Electronic ignition

Superhawk

Filing Flight Plan
Joined
Apr 5, 2020
Messages
7
Display Name

Display name:
Superhawk
Hello fellow pilots, I have a 1958 C-172. Over the years it has been modified with 180hp o-360, constant speed prop and STOL kit. Annual is due in December. I’m wondering if you folks have an opinion on electronic ignition. There is nothing wrong with the airplane, just looking to improve the overall performance and reliability.
Thanks in advance.
 
So far I like my Surefly EI on my Arrow II. Pretty much as advertised. Smoother running, quicker starts, lean further. Not life changing but certainly an improvement.
 
Last edited:
Just received ours today along with a new full harness set, excited to get it installed on Monday
 
I've flown with an EI for ~20 years on my RV-6. The RV-10 I'm soon-to-complete will have mags. Why? Travel/AOG risk. If a mag fails away from home, you have a chance that a local A&P can fix it without requiring 2 down days for parts to arrive. Not so much with EI's.

And in the 20 years of flying with 1 EI and one Mag, I've had 3 EI failures and no mag failures. Small sample size, but my experience is that the purported reliability gain may not be there with EI's.
 
I've flown with an EI for ~20 years on my RV-6. The RV-10 I'm soon-to-complete will have mags. Why? Travel/AOG risk. If a mag fails away from home, you have a chance that a local A&P can fix it without requiring 2 down days for parts to arrive. Not so much with EI's.

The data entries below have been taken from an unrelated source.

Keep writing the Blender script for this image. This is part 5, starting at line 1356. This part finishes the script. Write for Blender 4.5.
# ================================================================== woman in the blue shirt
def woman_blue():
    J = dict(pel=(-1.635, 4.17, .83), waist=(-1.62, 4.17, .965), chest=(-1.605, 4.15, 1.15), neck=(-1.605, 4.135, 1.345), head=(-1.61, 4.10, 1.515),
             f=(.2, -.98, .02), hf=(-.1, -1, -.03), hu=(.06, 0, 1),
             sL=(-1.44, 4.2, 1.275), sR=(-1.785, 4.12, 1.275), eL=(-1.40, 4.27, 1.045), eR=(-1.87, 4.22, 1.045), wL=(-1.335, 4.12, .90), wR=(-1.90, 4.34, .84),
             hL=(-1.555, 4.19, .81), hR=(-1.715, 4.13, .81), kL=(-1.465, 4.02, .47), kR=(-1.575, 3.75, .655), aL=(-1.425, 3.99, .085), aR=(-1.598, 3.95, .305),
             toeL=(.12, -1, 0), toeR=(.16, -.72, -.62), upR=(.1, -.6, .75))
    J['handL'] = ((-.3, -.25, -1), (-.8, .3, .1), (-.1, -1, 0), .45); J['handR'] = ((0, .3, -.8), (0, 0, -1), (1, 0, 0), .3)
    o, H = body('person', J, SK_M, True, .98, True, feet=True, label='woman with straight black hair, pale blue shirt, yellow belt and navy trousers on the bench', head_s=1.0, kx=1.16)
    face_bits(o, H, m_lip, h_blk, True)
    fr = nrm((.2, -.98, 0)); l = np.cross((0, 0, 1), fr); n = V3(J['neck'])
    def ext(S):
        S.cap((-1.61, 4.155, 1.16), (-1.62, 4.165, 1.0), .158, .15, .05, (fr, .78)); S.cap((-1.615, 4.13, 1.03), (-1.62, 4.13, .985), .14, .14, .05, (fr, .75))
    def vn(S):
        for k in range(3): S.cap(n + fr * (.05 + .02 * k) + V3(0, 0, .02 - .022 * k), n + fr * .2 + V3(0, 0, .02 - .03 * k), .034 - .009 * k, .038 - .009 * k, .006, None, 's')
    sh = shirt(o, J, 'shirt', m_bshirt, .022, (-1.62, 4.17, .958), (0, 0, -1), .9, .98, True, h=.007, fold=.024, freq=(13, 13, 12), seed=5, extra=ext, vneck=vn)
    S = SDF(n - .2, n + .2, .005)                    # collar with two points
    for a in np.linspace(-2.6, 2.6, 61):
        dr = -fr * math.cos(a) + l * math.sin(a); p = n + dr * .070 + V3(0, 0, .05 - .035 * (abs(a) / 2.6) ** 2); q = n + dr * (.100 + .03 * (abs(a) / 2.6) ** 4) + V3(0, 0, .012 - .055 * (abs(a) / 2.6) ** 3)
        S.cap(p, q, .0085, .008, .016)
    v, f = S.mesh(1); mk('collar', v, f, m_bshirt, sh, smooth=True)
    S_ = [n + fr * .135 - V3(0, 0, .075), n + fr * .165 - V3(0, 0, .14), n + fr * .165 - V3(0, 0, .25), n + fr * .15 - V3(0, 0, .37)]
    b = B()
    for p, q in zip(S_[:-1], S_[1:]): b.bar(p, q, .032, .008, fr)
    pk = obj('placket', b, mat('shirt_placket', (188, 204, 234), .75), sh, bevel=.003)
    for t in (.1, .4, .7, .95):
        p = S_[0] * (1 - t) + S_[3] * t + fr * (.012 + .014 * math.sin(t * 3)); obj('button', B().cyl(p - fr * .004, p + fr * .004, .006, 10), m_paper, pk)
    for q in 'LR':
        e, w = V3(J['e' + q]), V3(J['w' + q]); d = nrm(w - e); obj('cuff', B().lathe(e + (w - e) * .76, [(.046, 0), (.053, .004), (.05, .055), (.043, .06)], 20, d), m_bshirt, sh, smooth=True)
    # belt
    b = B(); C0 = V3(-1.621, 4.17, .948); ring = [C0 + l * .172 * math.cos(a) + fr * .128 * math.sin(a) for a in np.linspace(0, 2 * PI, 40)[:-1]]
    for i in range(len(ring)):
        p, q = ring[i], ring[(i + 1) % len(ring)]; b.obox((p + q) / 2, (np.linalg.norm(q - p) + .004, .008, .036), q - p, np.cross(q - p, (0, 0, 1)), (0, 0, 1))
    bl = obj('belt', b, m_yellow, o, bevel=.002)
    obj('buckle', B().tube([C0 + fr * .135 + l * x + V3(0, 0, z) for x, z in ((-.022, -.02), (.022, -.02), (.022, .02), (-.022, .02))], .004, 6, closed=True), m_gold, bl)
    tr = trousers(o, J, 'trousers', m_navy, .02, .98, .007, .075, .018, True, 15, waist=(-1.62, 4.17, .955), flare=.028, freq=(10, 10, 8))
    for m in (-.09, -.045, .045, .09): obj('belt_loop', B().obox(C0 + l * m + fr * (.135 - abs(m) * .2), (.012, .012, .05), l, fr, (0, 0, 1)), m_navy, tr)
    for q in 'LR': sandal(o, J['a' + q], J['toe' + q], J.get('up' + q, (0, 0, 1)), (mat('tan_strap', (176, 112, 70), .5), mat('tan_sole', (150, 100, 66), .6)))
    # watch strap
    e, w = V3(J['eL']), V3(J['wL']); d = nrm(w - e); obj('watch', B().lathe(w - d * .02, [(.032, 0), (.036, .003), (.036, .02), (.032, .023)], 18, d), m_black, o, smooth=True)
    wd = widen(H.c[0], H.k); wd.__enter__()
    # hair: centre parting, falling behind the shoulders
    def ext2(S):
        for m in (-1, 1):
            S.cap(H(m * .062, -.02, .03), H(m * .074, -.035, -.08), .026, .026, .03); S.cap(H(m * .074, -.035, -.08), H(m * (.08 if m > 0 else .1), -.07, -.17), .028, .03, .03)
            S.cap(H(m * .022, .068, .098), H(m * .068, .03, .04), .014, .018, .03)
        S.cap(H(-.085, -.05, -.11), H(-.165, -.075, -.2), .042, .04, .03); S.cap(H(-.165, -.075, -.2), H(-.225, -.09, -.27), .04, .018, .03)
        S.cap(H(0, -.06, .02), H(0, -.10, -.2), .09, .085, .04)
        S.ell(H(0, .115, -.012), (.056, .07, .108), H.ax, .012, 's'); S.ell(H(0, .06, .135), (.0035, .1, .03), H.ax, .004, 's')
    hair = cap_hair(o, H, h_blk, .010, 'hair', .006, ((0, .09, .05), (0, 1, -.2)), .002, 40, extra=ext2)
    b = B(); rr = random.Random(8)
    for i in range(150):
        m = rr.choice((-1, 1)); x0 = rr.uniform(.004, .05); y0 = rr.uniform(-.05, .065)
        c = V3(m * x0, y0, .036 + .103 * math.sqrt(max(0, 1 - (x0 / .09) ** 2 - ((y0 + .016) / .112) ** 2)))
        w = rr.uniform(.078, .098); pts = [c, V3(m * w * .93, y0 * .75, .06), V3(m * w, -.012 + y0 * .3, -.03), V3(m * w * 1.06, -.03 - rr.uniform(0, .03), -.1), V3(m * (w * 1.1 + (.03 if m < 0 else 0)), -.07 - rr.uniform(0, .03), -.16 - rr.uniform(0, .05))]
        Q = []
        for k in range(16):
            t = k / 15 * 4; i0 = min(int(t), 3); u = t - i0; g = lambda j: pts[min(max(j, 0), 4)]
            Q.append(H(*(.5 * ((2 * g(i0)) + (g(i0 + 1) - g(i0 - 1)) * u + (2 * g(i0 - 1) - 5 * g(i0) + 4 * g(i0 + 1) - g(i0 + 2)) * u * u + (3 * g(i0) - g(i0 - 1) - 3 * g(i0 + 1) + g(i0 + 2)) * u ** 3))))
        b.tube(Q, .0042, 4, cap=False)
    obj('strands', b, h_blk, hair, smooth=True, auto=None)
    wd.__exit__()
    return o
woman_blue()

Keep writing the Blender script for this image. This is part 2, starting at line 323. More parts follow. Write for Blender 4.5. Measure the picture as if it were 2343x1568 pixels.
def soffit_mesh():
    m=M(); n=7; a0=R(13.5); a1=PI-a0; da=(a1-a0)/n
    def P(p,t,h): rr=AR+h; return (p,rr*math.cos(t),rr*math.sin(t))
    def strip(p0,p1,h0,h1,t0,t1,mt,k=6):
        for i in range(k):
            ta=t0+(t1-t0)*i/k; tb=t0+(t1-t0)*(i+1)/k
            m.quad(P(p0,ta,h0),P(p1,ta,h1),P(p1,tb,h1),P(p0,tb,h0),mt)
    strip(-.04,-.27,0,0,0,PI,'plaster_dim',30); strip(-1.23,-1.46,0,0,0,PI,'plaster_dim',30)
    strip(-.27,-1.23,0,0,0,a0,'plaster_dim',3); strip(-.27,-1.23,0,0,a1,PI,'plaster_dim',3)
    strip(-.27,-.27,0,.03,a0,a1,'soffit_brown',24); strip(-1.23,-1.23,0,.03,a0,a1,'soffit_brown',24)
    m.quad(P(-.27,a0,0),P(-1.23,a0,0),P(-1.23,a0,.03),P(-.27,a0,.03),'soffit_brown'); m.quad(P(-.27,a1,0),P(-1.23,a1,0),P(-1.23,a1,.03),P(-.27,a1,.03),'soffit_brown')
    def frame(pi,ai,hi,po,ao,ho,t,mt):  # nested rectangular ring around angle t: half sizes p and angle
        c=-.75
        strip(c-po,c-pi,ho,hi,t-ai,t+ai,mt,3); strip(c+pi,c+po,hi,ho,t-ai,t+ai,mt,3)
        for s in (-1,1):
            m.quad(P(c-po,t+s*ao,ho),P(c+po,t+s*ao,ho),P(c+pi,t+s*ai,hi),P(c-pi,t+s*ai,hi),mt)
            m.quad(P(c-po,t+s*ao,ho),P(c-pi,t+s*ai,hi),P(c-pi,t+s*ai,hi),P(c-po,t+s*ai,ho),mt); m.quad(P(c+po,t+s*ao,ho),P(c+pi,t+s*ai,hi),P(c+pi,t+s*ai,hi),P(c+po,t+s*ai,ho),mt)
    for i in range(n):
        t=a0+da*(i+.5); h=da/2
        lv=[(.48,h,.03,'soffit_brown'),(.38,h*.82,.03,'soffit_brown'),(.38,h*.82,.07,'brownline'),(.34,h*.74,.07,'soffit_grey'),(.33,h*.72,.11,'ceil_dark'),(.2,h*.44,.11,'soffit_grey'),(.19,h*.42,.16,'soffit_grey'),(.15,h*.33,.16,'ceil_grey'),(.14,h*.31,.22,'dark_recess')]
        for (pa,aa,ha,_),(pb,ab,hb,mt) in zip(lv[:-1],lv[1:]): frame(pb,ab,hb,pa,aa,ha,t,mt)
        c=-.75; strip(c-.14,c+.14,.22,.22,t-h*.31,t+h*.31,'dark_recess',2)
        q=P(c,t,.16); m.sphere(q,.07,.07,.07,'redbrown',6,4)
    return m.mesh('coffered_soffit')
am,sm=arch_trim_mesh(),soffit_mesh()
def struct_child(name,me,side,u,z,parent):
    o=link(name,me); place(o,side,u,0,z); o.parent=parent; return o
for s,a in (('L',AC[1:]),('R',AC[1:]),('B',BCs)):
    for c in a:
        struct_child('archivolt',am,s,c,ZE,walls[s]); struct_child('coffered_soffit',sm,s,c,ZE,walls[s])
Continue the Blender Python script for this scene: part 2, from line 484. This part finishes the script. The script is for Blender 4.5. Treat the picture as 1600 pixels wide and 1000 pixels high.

And in the 20 years of flying with 1 EI and one Mag, I've had 3 EI failures and no mag failures. Small sample size, but my experience is that the purported reliability gain may not be there with EI's.
Both magnetos and the SureFly are bolted to a hot, vibrating engine. Magnetos are locomotive technology: simple and robust. Electronics are computer technology: sensitive to a lot of stuff that magnetos shrug off.
Ford used to have an electronic ignition system that had a sensor in the distributor that fed the electronic circuitry in a box mounted on the fender where heat and vibration were minimal. It worked really well. Then they came out out with the TFI system that had the circuitry shrunken into a big chip mounted right on the distributor. It became a big pain, failures frequent and all. Heat and vibration. A decent aviation EFI might move the sensitive stuff off the engine to the inside of the firewall, with the ignition coils on the forward side or on the engine. Or on the plugs, like cars have now.
 
I'm likely going to install a Surefly unit; I already have Slick mags, so the harness matches, and I can carry the mag I removed to install the Surefly in my AOG box, there, ready to substitute in if either the other mag, or the Surefly, should fail. I can install and time a mag in about 30 minutes.
 
Got a surefly going in my bonanza hopefully this week. They are working approval for a dual install.